Union officials announced the final vote tally — 98.99 percent of teachers saying they had no confidence in Claypool — at City Hall news conference. The union has roughly 24,000 members, Lewis said.

Emanuel has twice praised Claypool's tenure at CPS in recent weeks, and did so again after Lewis' speech.

"Rather than pick fights here in Chicago, it would be a lot more productive if [the teachers union] would stand with us in Springfield as we continue to fight against the governor and for fair education funding," said Adam Collins, a mayoral spokesman. "With just over one week left in the legislative session, anything else is an unnecessary distraction and can only serve to help the governor politically at the expense of our school children."

Claypool also laid the blame for the district's financial woes at Rauner's feet.

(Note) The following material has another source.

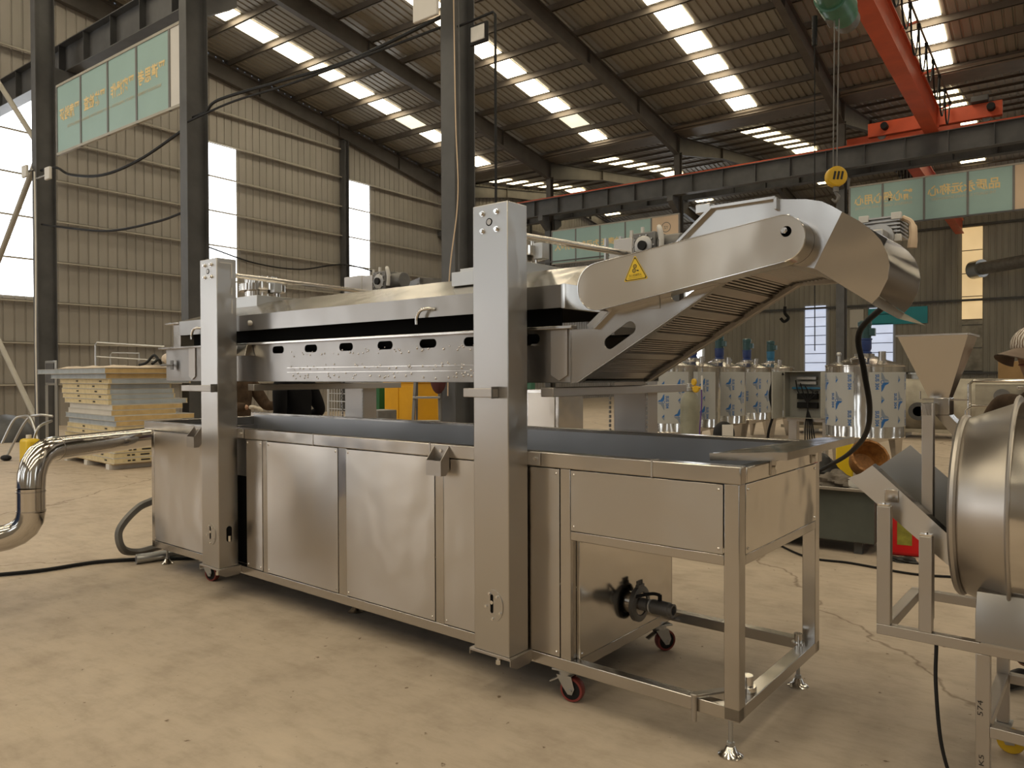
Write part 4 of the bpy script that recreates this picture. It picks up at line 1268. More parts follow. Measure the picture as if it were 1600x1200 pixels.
# bent rail frame and bundle of cable behind the stack
def P2(px_, z_, py_):
    x_, y_ = spot(px_, z_)
    return Vector((x_, y_, high(py_, z_)))
rf = empty('bent_pipe_rail', (*spot(205, 15.2), 0))
tag(rf, 'thin bent pipe guard rail standing behind the stack of foam panels', 'rail')
kid(MB().tube([P2(150, 15.2, 720), P2(150, 15.2, 537), P2(152, 15.2, 533), P2(258, 15.2, 540)], .02, 8), 'rail_pipe', M['galv'], rf)
kid(MB().tube([P2(173, 15.2, 725), P2(173, 15.2, 552), P2(176, 15.2, 549), P2(218, 15.2, 550), P2(218, 15.2, 562)], .015, 8), 'rail_pipe', M['galv'], rf)
kid(MB().tube([P2(150, 15.2, 555), P2(258, 15.2, 562)], .015, 8), 'rail_pipe', M['galv'], rf)
q0 = Nn + e1 * .8 + e2 * .7
cb = MB().tube(bez([q0 + Vector((.0, 0, STK - q0.z + .06)), q0 + Vector((.15, .05, STK + .10)), q0 + Vector((.3, .1, STK + .22)), q0 + Vector((.5, .1, STK + .08)), q0 + Vector((.62, 0, STK + .14)), q0 + Vector((.7, -.15, STK + .07))], 6), .022, 7).build('coiled_cable', M['black'])
tag(cb, 'loose loop of black cable lying on top of the foam panel stack', 'cable')
bg_ = MB().ball((0, 0, 0), 1, 16, 10, (.34, .22, .12)).build('sacking_roll', wrap)
bg_.location = Nn + e1 * -.12 + e2 * .95 + Vector((0, 0, STK + .16))
tag(bg_, 'rolled cream sacking lying on the right end of the panel stack', 'roll')
fb = empty('framed_board', (*spot(80, 15.2), 0))
tag(fb, 'small framed notice board standing behind the left end of the stack', 'board')
x_, y_ = spot(80, 15.2)
kid(MB().box(x_ - .24, x_ + .24, y_ - .02, y_ + .02, 1.28, 1.78), 'frame', M['galv'], fb, .01)
kid(MB().box(x_ - .19, x_ + .19, y_ - .03, y_ - .02, 1.33, 1.73), 'dark_board', M['frame'], fb, .0)
for s in (-.22, .22):
    kid(MB().box(x_ + s - .02, x_ + s + .02, y_ - .02, y_ + .02, 0, 1.28), 'leg', M['galv'], fb, .0)

# clutter by the leftmost column
for i, pts in enumerate(([(2, 13, 690), (20, 13, 655), (34, 13, 648), (48, 12.8, 652), (60, 12.6, 690)], [(10, 13.5, 709), (40, 13.3, 655), (60, 13.2, 646), (82, 13.2, 648)], [(50, 12.5, 690), (60, 12.5, 665), (80, 12.8, 655)])):
    o = MB().tube(bez([P2(*p) for p in pts], 7), .022, 8).build('grey_hose', M['galv'])
    tag(o, ('grey hose loop rising by the foot of the leftmost column', 'grey hose arching over to the foam panel stack', 'short grey hose leaning against the foam panel stack')[i], 'hose')
jx, jy = spot(46, 12.2)
jg = empty('yellow_jug', (jx, jy, 0))
tag(jg, 'yellow plastic jug on the floor behind the polished pipe bend', 'jug')
kid(MB().box(jx - .17, jx + .17, jy - .11, jy + .11, 0, .44), 'body', M['signyellow'], jg, .05)
kid(MB().cyl((jx - .05, jy, .43), (jx - .05, jy, .5), .04, n=12), 'cap', M['whitesheet'], jg)
o = MB().ball((0, 0, 0), .1, 12, 8, (1.3, .8, .5)).build('black_bundle', M['black'])
o.location = (*spot(8, 12.9), .05)
tag(o, 'small black bundle on the floor at the far left edge', 'bundle')
for i, (px_, z_, h_, w_, lab) in enumerate(((8, 17, .85, 1.2, 'dark heap of scrap against the left wall'),)):
    x_, y_ = spot(px_, z_)
    o = MB().ball((x_, y_, 0), .8, 14, 10, (1, .7, .75)).build('scrap_heap', M['frame'])
    o.location.z = 0
    tag(o, lab, 'heap')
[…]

“CPS’ financial crisis is rooted in racially discriminatory state funding — to the tune of $500 million a year — and it’s shocking that Karen Lewis’ top priority is anything other than holding the governor accountable for that injustice,” Claypool said in a statement.

Five families sued the State of Illinois on behalf of Chicago Public Schools in February, claiming that the state has violated the civil rights of their children by giving Chicago schools less funding than other districts.

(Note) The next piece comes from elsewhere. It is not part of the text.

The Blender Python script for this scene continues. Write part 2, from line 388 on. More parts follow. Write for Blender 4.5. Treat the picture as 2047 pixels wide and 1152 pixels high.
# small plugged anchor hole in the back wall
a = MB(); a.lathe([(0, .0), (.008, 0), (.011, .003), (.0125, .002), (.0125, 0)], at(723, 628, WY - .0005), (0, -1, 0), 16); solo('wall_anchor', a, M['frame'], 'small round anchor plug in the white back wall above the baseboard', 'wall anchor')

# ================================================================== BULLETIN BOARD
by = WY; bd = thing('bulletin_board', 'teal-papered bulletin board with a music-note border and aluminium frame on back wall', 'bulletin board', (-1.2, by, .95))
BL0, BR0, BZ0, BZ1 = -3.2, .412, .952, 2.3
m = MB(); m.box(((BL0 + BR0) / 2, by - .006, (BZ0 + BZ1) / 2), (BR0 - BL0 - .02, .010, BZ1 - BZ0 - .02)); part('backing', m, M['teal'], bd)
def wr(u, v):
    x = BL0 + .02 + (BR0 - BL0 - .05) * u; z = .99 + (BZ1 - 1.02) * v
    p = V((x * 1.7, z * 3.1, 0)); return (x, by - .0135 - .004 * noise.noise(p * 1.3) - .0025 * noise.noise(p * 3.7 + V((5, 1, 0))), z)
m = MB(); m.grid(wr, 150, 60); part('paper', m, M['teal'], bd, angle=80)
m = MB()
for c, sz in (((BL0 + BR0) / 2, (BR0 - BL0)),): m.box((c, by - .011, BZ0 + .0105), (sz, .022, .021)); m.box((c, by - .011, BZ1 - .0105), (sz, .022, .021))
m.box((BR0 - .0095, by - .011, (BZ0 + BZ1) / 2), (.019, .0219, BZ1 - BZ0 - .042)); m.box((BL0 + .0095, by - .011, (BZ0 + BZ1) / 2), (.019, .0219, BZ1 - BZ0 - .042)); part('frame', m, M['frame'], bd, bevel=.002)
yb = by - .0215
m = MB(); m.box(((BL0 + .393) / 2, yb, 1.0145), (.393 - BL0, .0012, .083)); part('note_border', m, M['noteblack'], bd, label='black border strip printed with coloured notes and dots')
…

Illinois picks up a greater share of the bill for teacher pensions in school districts outside Chicago — where 58 percent of students are white — than for Chicago's teachers, where the district is 38 percent black, 47 percent Hispanic and 10 percent white.

In 2016, the lawsuit alleges, for every $1 the state spent on educating children outside the city, about 76 cents was spent on students in Chicago.

In her speech, Lewis said Claypool was "ill-equipped" for the position as head of CPS and that he was a "proxy" for the man who appointed him — Emanuel — who controls the Chicago Public Schools through the members he appoints to the Board of Education.

"Mayoral control is a failure," Lewis said.

Claypool has not done nearly enough to help Chicago school children coping with the effects of violence in the city, which has surged during the past two years, Lewis said.

In addition, Claypool has failed to fully fund special education services, forcing teachers to develop Individual Education Plans for students based not on their needs but the resources available at their schools, Lewis said.

District officials have also violated the spirit of the contract reached in October between the union and CPS, which calls for teacher's assistants to be hired in kindergarten through second-grade classrooms with more than 28 students, Lewis said.

At one school — which Lewis did not name — a large second-grade class was reduced in size by the immediate promotion of 10 students to third grade.

Lewis called that action a "travesty" and "tragic" for those students.

CPS spokeswoman Emily Bittner said the district was looking into Lewis' charges.

Rauner Also Criticized

Still, Lewis reserved her harshest criticism for Rauner, whom she said hates teachers for "being advocates for the poor."

Chicago should not wait for Rauner's "cold heart to thaw" but fully fund schools on its own by taxing big companies.

"This is a crisis of leadership," Lewis said.

If the mayor does replace the head of CPS, Lewis said Chief Education Officer Janice Jackson — a former teacher and principal — was "someone she could work with."

"I don't know why she would want the job," Lewis said.

Jackson has begun appearing more frequently at CPS events with Emanuel. She also helped to negotiate a new contract for the teachers union this fall.

The Sun-Times has reported that tensions between Emanuel and Claypool are running high amid the budget crisis, leading to whispers at City Hall that he could be replaced by Jackson.